August 4, 2012 at 9:24 am
the contrast between how easily this reads and how uneasy the subject matter is mind blowing. “connected all her fresh with dirt” is a favorite phrase here. this is a powerful and deeply evocative poem for me, however brutal.
August 4, 2012 at 10:12 am
Thanks so much, Jane.
August 4, 2012 at 10:18 am
I wonder now whether it shouldn’t be flesh rather than fresh but that feels too obvious and limite somehow, and I like the idea of fresh as in freshness but also “fresh” like sass or cheek. So think fresh makes the cheek clearer and that the flesh is implied anyway. K.
August 6, 2012 at 12:50 pm
Aww…sadness all round in this one. A lost mother, handing over a soon to be lost, child. So sad.
August 7, 2012 at 1:27 am
I read, I listened, I read and listened, and I have tears in my eyes though I am not certain I know why or know what she had wanted. Did she even know, in the wake of such abuse. That is how I feel the repetition, so matter-of-fact in your voice, which is how it becomes. Did she save the child from this life, since
“When it all came down to it,
it wasn’t her father
gave up the baby, who’d spit
at fate and daughter.”
Oh K, I weep at times for women as mothers and as daughters and at other times I think it the greatest miracle of love. After all, it is mother and son in pictures everywhere, with no models for all of he little sisters.
August 8, 2012 at 6:46 am
Susan, thanks so much for your very kind comment. k.

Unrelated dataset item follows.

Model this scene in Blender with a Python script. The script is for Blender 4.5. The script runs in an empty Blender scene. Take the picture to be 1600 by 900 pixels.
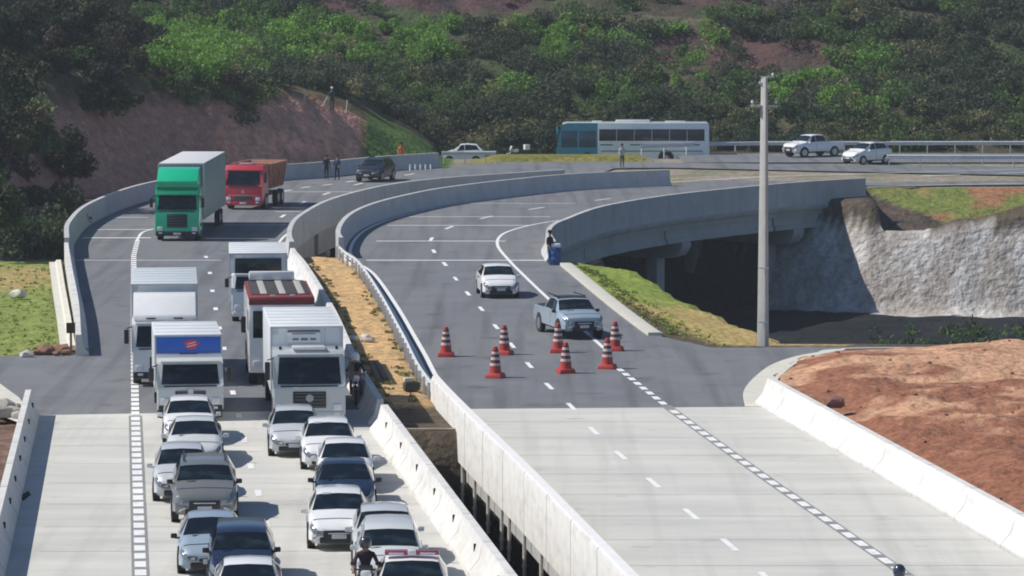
import bpy, bmesh, math, random
import numpy as np
from mathutils import Vector, Matrix, noise as mnoise
R = math.radians
random.seed(7); rng = np.random.default_rng(11)
scene = bpy.context.scene
col = scene.collection
# ------------------------------------------------------------------ camera
F = 6000.0; CH = 16.0; PITCH = math.atan(527.0/F)
cd = bpy.data.cameras.new('camera'); cam = bpy.data.objects.new('camera', cd); col.objects.link(cam)
cam.location = (0, 0, CH); cam.rotation_euler = (R(90)-PITCH, 0, 0)
cd.sensor_width = 36; cd.lens = 36*F/1600; cd.clip_end = 3000; cd.clip_start = 1
scene.camera = cam
# ------------------------------------------------------------------ world, sun, exposure
SUN_EL = R(46.5); SUN_AZ = R(-89)        # compass angle from +Y, clockwise: from the left
w = bpy.data.worlds.new('World'); scene.world = w; w.use_nodes = True
nt = w.node_tree; bg = nt.nodes['Background']; sky = nt.nodes.new('ShaderNodeTexSky')
sky.sky_type = 'NISHITA'; sky.sun_disc = False; sky.sun_elevation = SUN_EL; sky.sun_rotation = SUN_AZ
sky.air_density = 1.0; sky.dust_density = 0.3; sky.ozone_density = 6.0
nt.links.new(sky.outputs[0], bg.inputs[0]); bg.inputs[1].default_value = 0.07
sd = bpy.data.lights.new('sun', 'SUN'); sd.energy = 3.85; sd.angle = R(0.53); sd.color = (1, .95, .88)
sun = bpy.data.objects.new('sun', sd); col.objects.link(sun)
sv = Vector((math.sin(SUN_AZ)*math.cos(SUN_EL), math.cos(SUN_AZ)*math.cos(SUN_EL), math.sin(SUN_EL)))
sun.rotation_euler = sv.to_track_quat('Z', 'Y').to_euler(); sun.location = (-60, 60, 90)
vs = scene.view_settings; vs.view_transform = 'Standard'; vs.look = 'None'; vs.gamma = 1; vs.exposure = 0.36
scene.render.engine = 'CYCLES'; scene.cycles.filter_width = 1.9
scene.cycles.max_bounces = 5
# ------------------------------------------------------------------ helpers
CP, SP = math.cos(PITCH), math.sin(PITCH)
def at(px, py, z=0.0):
    "where the sight line through a point of the photograph meets the height z"
    dx, dy, dz = (px-800), F*CP - (py-450)*SP, -F*SP - (py-450)*CP
    t = (z-CH)/dz
    return Vector((dx*t, dy*t, z))
def at2(px, py, z=0.0):
    p = at(px, py, z); return (p.x, p.y)
def tag(o, label=None, cat=None, group=None, kind=None):
    if label: o['label'] = label
    if cat: o['category'] = cat
    if group: o['group'] = group
    if kind: o['kind'] = kind
    return o
def empty(name, loc, rz, label, cat, group=None):
    o = bpy.data.objects.new(name, None); col.objects.link(o); o.location = loc; o.rotation_euler = (0, 0, rz)
    o.empty_display_size = .3
    return tag(o, label, cat, group)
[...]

August 7, 2012 at 12:48 pm
The clever way you have manipulated the repeated lines makes of this a powerful poem. A plain pantoum can be really trite. This one is the opposite.
August 7, 2012 at 8:30 pm
Dang, girl. This is good and gritty.
I love these lines:
“the fodder
of missed fortune”
“who’d sit
hard, when the hook caught her”
“Her cheek hurt
hard when the hook caught her,
connected all her fresh with dirt.”
I get that she had to give up her baby, was kind of forced to and maybe kind of wanted to. But the creepy part of my brain is wondering if her father is also the father of her baby. He’s obviously beating her, but is he also raping her?